How can I speed up the process?
I also know the following properties:
1) list1 has repeated elements and it is not sorted and it has about 10000 (ten thousand) items.
2) list2 is a giant sorted list (about 200000 - two hundred thousand) entries in Python) and each element is unique.
The first thing that comes to me is that maybe I can use a kind of binary search. However, is there a way to do this in Python?
Furthermore, I do not mind if filtered_list has the same order of items of list1. So, maybe I can check only a unrepeated version of list1 and after removing the elements in list1 that do not belong to list 2, I can return the repeated items.
Is there a fast way to do this in Python 3?
Convert list2 to a set:
# do once
set2 = set(list2)
# then every time
filtered_list = [w for w in list1 if w in set2]
x in list2 is sequential; x in set2 uses the same mechanism as dictionaries, resulting in a very quick lookup.
If list1 didn't have duplicates, converting both to sets and taking set intersection would be the way to go:
filtered_set = set1 & set2
but with duplicates you're stuck with iterating over list1 as above.

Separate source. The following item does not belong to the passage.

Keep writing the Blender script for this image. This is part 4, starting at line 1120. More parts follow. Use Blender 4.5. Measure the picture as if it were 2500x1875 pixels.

(As you said, you could even see elements that you should delete, using set1 - set2, but then you'd still be stuck in a loop in order to delete - there shouldn't be any difference in performance between filtering keepers vs filtering trash, you still have to iterate over list1, so that's no win over the method above.)
EDIT in response to comment: Converting list1 to a Counter would might (EDIT: or not; testing needed!) speed it up if you can use it normally like that (i.e. you never have a list, you always just deal with a Counter). But if you have to preprocess list1 into counter1 each time you do the above operation, again it's no win - creating a Counter will again involve a loop.